Amanda and the Boy's Thanksgiving dinner (so far):
--mulled wine
--roasted chicken with sage and herbes de Provence
--cornbread stuffing
--bourbon sweet potatoes
--spiced cranberry sauce with pear
--brussels sprouts au gratin/green bean casserole*
--maple apple crisp a la mode
--pumpkin gooey butter cake**

So, internets, what are YOU having for Thanksgiving?

--amanda


-------------------
*I haven't decided which one to make yet.
**Just because I don't like pumpkin pie doesn't mean I don't like pumpkin -- quite the opposite! And we need a pumpkin dessert.

Friday, April 11, 2008

Mr Pibb and Red Vines = crazy delicious

Dear No One in Particular,

Confession: I don't think I've ever seen the video I'm referring to in my title. I'm pretty sure I hate Mr Pibb, but stale Red Vines are pretty great. I bought a bag at the good Safeway, and I've been snacking on twists all evening. Someone once described them as tasting like red, and I have to say, that's the most apt description for Red Vines I've ever heard.

I had some vague plans for this evening, unknown reader, but they've kinda fallen through.

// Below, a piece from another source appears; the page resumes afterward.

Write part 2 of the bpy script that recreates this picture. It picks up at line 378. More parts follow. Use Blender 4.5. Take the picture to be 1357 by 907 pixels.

I made some pretty disastrous cupcakes earlier thanks to this book. I like to think of myself as a pretty good baker, but this book broke me. I made a couple of the recipes, and I had to toss both batches of cupcakes in the trash. There is something seriously flawed with the recipes themselves; one batch came out ridiculously dry and the other was so dense, it was like eating meat. I tried to make one of the frostings, which was laughably bad: it was soupy and way too sweet. If I had paid more than $5 for the book, I'd be completely incensed. As it is, I'm just terribly annoyed, since groceries are very expensive here, and tossing out those cupcakes was just like watching money go down the drain. When a recipe calls for 5 egg whites, and eggs cost $3 for a half-dozen, it adds up -- especially when the dessert is completely inedible.
I ranted at the Boy for a good half hour after I tossed the last batch. My solution: keep the book for inspiration. A lot of the ideas are good, and I think I have enough experience to know how to overhaul some of the recipes to make some pretty tasty cupcakes.

So. Now, I'm sitting on my couch, eating kona coffee mochi ice cream (which, intangible reader, I have only found here in Hawaii) and drinking some crappy South African wine. I don't know what crappy South African wine -- we bought it because neither of us knew that South Africa had vineyards. It has a leopard-print cork, which I thought was kinda funny. The Boy likes it for some reason, but I obviously don't. It's rough stuff, but then again, it only cost $9. The lady behind the counter at the liquor store had to wipe the dust off of the bottle. I should know better.

It's been that kind of day, imperceivable reader.